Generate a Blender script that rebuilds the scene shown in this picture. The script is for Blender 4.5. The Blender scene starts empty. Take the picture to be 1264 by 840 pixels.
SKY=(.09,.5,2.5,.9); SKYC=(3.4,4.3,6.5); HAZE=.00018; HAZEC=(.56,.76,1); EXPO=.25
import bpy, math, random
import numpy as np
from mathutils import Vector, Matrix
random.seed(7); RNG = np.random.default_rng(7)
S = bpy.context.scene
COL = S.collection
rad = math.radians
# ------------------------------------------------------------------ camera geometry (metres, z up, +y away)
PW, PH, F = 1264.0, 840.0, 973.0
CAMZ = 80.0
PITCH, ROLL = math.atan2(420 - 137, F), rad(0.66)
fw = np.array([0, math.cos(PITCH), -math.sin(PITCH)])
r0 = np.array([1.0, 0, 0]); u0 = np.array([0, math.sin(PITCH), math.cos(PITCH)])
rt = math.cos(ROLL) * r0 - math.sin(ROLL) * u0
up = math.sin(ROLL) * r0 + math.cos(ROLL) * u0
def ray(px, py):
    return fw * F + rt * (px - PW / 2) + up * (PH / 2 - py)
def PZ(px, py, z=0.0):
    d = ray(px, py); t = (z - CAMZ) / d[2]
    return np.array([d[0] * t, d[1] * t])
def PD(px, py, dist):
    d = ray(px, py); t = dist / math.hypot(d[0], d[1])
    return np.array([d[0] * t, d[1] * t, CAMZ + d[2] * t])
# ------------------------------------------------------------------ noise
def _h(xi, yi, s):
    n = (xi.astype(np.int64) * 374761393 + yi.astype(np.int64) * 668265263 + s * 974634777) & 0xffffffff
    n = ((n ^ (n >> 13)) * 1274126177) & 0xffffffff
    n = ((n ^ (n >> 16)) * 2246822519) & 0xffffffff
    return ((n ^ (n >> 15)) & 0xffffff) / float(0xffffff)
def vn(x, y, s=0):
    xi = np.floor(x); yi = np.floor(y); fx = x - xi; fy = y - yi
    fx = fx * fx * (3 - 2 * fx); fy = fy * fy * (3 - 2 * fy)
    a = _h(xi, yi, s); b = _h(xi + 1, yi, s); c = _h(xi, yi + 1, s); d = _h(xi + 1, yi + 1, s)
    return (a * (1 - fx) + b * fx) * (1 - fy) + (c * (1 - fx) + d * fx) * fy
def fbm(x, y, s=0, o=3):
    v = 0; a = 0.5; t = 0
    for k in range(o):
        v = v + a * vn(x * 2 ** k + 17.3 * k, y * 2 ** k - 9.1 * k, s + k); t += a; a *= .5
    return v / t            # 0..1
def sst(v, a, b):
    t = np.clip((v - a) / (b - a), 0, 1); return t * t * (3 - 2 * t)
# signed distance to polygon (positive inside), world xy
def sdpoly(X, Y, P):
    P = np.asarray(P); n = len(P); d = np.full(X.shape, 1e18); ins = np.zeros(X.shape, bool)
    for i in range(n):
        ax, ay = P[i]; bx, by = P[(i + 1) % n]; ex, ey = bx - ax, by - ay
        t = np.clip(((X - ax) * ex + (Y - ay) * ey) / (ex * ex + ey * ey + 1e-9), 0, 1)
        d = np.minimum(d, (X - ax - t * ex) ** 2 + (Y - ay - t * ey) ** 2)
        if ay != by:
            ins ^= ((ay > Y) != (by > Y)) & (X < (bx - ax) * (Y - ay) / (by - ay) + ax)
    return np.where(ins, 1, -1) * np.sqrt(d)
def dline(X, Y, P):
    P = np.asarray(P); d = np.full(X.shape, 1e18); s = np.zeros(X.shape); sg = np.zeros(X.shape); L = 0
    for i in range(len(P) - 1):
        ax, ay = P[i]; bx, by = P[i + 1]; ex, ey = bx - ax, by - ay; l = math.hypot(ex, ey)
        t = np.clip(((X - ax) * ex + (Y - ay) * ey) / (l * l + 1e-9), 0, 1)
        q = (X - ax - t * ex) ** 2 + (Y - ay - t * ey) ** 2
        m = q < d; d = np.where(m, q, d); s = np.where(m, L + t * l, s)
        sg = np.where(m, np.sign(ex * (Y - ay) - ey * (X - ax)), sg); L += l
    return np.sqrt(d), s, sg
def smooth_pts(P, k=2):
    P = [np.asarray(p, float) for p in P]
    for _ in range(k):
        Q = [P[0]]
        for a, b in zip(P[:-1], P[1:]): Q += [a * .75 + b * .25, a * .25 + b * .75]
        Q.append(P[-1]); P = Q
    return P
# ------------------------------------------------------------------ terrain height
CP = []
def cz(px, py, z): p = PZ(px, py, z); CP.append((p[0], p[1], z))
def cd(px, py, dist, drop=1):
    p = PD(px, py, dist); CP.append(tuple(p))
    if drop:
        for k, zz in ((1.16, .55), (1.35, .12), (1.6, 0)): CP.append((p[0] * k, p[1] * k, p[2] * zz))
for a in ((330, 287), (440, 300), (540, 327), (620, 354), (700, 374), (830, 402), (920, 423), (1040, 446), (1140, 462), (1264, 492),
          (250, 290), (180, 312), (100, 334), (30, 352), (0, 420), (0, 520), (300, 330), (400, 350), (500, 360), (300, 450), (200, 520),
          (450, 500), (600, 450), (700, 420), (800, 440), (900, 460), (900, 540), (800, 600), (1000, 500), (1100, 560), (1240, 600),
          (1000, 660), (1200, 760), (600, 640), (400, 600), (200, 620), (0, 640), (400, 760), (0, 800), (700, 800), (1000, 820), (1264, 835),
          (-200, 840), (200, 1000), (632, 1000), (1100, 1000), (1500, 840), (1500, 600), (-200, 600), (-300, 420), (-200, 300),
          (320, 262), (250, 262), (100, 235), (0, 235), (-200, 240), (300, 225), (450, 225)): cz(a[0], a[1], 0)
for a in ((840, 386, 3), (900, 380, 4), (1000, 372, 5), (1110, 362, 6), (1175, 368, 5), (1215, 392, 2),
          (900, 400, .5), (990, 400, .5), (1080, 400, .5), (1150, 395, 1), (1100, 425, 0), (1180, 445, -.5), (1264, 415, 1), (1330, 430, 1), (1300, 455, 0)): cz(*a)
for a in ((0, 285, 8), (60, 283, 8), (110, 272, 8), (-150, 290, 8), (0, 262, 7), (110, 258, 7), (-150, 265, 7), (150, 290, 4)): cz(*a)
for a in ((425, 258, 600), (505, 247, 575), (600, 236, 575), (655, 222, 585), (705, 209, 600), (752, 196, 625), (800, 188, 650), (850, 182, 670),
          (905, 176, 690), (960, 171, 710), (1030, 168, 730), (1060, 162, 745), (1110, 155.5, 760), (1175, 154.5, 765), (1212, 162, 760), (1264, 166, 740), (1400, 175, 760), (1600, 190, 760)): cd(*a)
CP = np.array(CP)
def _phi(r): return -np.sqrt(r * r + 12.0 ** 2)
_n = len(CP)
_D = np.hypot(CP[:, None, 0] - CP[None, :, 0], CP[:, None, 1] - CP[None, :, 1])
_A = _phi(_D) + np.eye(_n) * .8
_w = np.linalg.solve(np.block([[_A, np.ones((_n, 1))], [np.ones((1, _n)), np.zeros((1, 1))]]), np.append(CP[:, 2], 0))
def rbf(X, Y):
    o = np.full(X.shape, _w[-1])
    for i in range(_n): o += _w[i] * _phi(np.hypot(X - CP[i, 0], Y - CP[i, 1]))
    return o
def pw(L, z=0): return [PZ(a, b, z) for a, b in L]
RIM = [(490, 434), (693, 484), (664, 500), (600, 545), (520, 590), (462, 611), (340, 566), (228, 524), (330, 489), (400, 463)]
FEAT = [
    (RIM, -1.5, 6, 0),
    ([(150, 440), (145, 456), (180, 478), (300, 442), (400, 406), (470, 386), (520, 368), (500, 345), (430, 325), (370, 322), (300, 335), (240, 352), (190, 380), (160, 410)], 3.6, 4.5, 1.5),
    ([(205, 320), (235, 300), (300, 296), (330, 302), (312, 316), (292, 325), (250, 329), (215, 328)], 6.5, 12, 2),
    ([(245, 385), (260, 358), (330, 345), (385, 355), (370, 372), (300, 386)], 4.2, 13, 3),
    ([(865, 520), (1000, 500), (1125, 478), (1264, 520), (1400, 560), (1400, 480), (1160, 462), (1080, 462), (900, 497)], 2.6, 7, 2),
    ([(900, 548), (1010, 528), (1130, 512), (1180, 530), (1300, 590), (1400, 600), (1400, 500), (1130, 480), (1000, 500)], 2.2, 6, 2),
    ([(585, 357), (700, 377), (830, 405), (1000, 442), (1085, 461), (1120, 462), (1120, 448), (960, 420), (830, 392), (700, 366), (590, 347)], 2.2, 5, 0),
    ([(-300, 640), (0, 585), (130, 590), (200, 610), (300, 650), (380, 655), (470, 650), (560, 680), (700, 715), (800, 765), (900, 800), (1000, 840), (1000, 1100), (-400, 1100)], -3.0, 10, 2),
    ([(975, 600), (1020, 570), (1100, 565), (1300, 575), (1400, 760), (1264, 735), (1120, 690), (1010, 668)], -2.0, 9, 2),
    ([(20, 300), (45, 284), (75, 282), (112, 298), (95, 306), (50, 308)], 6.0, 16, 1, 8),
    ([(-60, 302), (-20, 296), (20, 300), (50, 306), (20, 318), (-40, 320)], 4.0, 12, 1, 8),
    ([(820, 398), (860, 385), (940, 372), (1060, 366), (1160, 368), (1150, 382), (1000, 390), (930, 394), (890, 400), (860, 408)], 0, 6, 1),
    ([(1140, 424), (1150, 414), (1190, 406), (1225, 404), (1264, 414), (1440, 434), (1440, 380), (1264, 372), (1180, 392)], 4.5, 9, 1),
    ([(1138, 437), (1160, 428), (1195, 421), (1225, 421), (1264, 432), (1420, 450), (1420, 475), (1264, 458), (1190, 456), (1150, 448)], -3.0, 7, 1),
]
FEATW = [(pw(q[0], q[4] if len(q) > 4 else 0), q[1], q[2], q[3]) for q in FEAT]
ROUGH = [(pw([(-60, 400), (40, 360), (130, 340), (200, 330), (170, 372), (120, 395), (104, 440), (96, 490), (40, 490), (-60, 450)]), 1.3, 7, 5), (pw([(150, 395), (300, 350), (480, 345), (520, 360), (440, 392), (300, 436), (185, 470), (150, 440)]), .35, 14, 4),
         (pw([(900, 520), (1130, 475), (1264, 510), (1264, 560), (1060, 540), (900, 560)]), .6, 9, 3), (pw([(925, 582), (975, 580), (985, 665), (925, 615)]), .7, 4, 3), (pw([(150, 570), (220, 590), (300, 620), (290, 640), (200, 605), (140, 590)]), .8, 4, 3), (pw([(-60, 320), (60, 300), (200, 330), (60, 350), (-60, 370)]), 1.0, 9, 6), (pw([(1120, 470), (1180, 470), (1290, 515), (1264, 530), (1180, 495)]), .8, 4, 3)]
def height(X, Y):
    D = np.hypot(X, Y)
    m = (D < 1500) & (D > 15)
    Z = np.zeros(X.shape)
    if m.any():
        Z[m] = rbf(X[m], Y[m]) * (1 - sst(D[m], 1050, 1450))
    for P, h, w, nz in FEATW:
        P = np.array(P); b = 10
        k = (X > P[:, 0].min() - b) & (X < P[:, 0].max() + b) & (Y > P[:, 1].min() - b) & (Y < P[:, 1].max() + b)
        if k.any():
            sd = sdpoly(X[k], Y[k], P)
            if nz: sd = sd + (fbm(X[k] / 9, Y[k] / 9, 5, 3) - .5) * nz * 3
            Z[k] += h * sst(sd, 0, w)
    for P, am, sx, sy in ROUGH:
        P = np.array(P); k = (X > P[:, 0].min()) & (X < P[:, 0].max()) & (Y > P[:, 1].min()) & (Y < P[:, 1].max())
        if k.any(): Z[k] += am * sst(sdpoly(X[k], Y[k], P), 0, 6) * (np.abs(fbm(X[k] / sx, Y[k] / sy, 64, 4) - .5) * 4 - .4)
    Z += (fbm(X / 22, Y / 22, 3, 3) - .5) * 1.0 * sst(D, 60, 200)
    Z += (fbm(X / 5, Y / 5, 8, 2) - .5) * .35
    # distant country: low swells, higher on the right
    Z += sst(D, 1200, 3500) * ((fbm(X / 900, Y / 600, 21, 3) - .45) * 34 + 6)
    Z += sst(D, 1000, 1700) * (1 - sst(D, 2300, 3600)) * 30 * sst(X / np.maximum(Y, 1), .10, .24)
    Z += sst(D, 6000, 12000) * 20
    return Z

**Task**
Show, from the material above, each line that includes the string "scene".

**Result of this task**
Generate a Blender script that rebuilds the scene shown in this picture. The script is for Blender 4.5. The Blender scene starts empty. Take the picture to be 1264 by 840 pixels.
S = bpy.context.scene